I'm going to Nebraska this weekend to help my mother clean out her house so she can move into a condo that will be much more comfortable for her. This house also happens to be the house where I grew up.
I'm not sure just how much I really want to delve into the ramifications of "no longer having a home" in such a public forum. Actually, I don't really want to at all. This space is for my own mental onanism, so I suppose I can say or not say whatever I feel like. I will say that the concept of "home" has always been one of great import to me. When I was a little kid, I would cry inconsolably at the thought that Dorothy might never get home again to Kansas. Even though I'd seen the movie before and I knew she would, the idea that she would be forever denied the possibility of seeing her home again was just too terrible for me to bear. I'll start crying during the trailer for "E.T." because all he wants to do is go homeeven though I know he makes it. Not exactly the manliest behavior, I know.
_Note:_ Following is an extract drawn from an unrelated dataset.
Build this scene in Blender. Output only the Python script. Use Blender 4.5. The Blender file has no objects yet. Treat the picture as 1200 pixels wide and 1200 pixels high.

I grew up in that house, and watched my father die in that house. I can show you where he used to pick up baby rabbits for me (until one peed on his hand, which put an end to the rabbit shows). I can show you where we drew our initials on the cement slab in the back yard. There's a great place in the back hallway where you can crouch behind a cupboard and scare the crap out of anyone walking toward the bedrooms. If you are in the front bathroom, remember that anyone in the back bathroom can hear you through the heat register, so try to do whatever you're doing quietly. I can show you the small basement storage room where I nearly passed out from paint fumes while building models. I can tell you how the living room used to be a breezeway, and that there was a six-foot square hole in the roof for a twenty-foot-tall pine tree to stick through. I can also tell you how my parents used to host lobster parties in that breezeway, and how much fun I had watching our schnauzer cautiously get to know the main course before it went into the pot. I can show you the stone in the hearth that looks like Nebraska. I can show you the doorknob where we've hung a Christmas ornament my mom made for me when she was a kindergarten room mother. I can show you the whiskey barrel planter where we would bury my sister's neon tetras when they invariably died.
Many of these things will still be there once the house is sold. But I will never get to see them again, because it won't be my house any more. I am really bad with the concept of "forever." For example, I will see something on TV and think "I should call Dad and tell him to check this out." But then I realize that I can't do that. He's been dead for ten years now. Yet the urge to call him has never faded. He's gone, and will be forever. My rational brain knows that, but it usually places a distant second to my emotional brain. How does this relate to the house? He always said he would only leave that house feet first. Well, he did.
Knowing that someone else will be living in "my" house as of April 15 is a concept that will take some getting used to.
I feel a little foolish now. I may take this post down tomorrow.